| DATA SECTION |

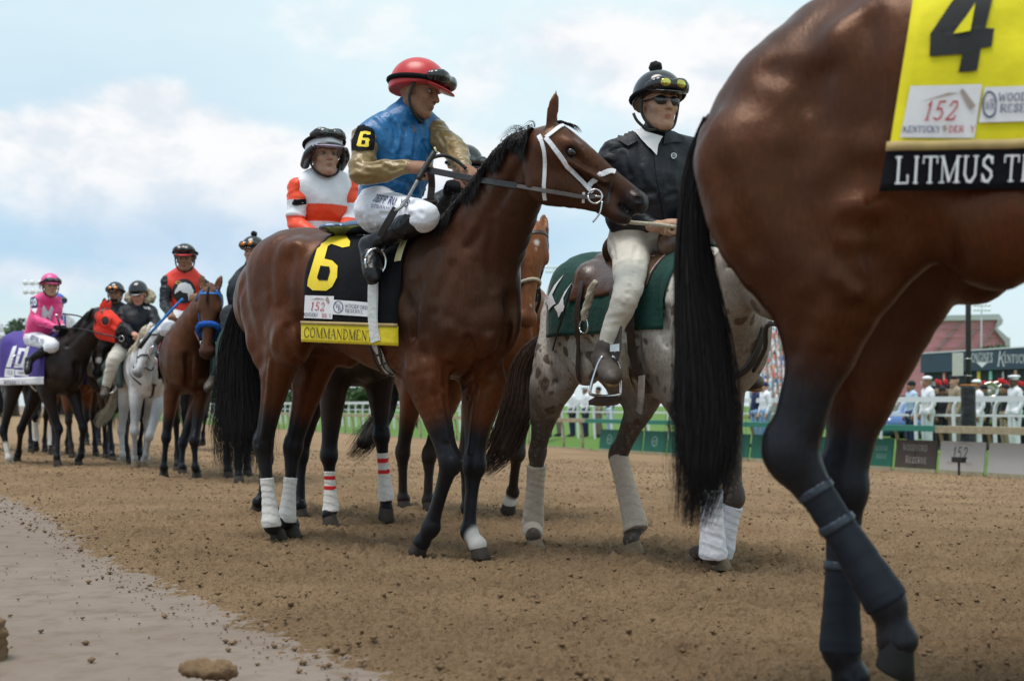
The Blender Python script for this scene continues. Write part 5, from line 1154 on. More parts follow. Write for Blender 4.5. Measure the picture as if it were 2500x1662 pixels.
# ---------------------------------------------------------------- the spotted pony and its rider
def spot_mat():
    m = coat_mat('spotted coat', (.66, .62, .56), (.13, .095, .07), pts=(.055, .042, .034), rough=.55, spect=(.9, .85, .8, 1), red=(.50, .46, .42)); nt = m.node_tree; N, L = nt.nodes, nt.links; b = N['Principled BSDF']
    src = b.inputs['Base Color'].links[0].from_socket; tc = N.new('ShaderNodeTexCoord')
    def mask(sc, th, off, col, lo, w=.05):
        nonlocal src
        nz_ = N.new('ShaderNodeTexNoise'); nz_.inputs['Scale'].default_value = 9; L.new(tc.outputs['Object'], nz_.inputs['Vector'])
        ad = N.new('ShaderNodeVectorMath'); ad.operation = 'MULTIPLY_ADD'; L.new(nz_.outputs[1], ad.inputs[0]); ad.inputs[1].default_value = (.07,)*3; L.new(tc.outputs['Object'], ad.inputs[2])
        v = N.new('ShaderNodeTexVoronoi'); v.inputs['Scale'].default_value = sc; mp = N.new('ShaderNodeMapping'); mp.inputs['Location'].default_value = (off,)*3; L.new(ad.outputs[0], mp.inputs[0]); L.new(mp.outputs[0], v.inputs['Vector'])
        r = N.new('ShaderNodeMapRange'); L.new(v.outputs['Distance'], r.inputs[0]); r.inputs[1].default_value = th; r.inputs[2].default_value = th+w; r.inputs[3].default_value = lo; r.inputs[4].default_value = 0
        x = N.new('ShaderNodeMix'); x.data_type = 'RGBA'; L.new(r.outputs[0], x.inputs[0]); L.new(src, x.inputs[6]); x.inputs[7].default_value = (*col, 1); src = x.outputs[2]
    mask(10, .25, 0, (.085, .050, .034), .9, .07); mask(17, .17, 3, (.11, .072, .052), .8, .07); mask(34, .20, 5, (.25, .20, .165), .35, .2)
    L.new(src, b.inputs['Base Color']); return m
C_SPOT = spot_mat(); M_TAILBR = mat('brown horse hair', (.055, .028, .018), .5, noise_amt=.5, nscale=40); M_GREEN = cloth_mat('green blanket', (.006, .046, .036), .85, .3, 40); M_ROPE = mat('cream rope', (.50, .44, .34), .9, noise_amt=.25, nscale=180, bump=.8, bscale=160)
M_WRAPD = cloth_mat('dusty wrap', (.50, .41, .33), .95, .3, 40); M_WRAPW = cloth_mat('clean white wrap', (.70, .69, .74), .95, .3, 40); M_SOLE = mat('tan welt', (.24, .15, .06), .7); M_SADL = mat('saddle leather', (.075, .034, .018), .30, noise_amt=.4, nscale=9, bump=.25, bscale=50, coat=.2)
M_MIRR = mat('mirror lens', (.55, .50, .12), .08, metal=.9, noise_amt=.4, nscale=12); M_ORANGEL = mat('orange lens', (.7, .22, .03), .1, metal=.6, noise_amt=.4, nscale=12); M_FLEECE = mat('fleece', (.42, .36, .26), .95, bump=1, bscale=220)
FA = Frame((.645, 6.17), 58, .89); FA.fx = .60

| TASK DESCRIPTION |
Exclude the pictures, and transcribe all of the material exactly.

| ANSWER BELOW |
The Blender Python script for this scene continues. Write part 5, from line 1154 on. More parts follow. Write for Blender 4.5. Measure the picture as if it were 2500x1662 pixels.
# ---------------------------------------------------------------- the spotted pony and its rider
def spot_mat():
    m = coat_mat('spotted coat', (.66, .62, .56), (.13, .095, .07), pts=(.055, .042, .034), rough=.55, spect=(.9, .85, .8, 1), red=(.50, .46, .42)); nt = m.node_tree; N, L = nt.nodes, nt.links; b = N['Principled BSDF']
    src = b.inputs['Base Color'].links[0].from_socket; tc = N.new('ShaderNodeTexCoord')
    def mask(sc, th, off, col, lo, w=.05):
        nonlocal src
        nz_ = N.new('ShaderNodeTexNoise'); nz_.inputs['Scale'].default_value = 9; L.new(tc.outputs['Object'], nz_.inputs['Vector'])
        ad = N.new('ShaderNodeVectorMath'); ad.operation = 'MULTIPLY_ADD'; L.new(nz_.outputs[1], ad.inputs[0]); ad.inputs[1].default_value = (.07,)*3; L.new(tc.outputs['Object'], ad.inputs[2])
        v = N.new('ShaderNodeTexVoronoi'); v.inputs['Scale'].default_value = sc; mp = N.new('ShaderNodeMapping'); mp.inputs['Location'].default_value = (off,)*3; L.new(ad.outputs[0], mp.inputs[0]); L.new(mp.outputs[0], v.inputs['Vector'])
        r = N.new('ShaderNodeMapRange'); L.new(v.outputs['Distance'], r.inputs[0]); r.inputs[1].default_value = th; r.inputs[2].default_value = th+w; r.inputs[3].default_value = lo; r.inputs[4].default_value = 0
        x = N.new('ShaderNodeMix'); x.data_type = 'RGBA'; L.new(r.outputs[0], x.inputs[0]); L.new(src, x.inputs[6]); x.inputs[7].default_value = (*col, 1); src = x.outputs[2]
    mask(10, .25, 0, (.085, .050, .034), .9, .07); mask(17, .17, 3, (.11, .072, .052), .8, .07); mask(34, .20, 5, (.25, .20, .165), .35, .2)
    L.new(src, b.inputs['Base Color']); return m
C_SPOT = spot_mat(); M_TAILBR = mat('brown horse hair', (.055, .028, .018), .5, noise_amt=.5, nscale=40); M_GREEN = cloth_mat('green blanket', (.006, .046, .036), .85, .3, 40); M_ROPE = mat('cream rope', (.50, .44, .34), .9, noise_amt=.25, nscale=180, bump=.8, bscale=160)
M_WRAPD = cloth_mat('dusty wrap', (.50, .41, .33), .95, .3, 40); M_WRAPW = cloth_mat('clean white wrap', (.70, .69, .74), .95, .3, 40); M_SOLE = mat('tan welt', (.24, .15, .06), .7); M_SADL = mat('saddle leather', (.075, .034, .018), .30, noise_amt=.4, nscale=9, bump=.25, bscale=50, coat=.2)
M_MIRR = mat('mirror lens', (.55, .50, .12), .08, metal=.9, noise_amt=.4, nscale=12); M_ORANGEL = mat('orange lens', (.7, .22, .03), .1, metal=.6, noise_amt=.4, nscale=12); M_FLEECE = mat('fleece', (.42, .36, .26), .95, bump=1, bscale=220)
FA = Frame((.645, 6.17), 58, .89); FA.fx = .60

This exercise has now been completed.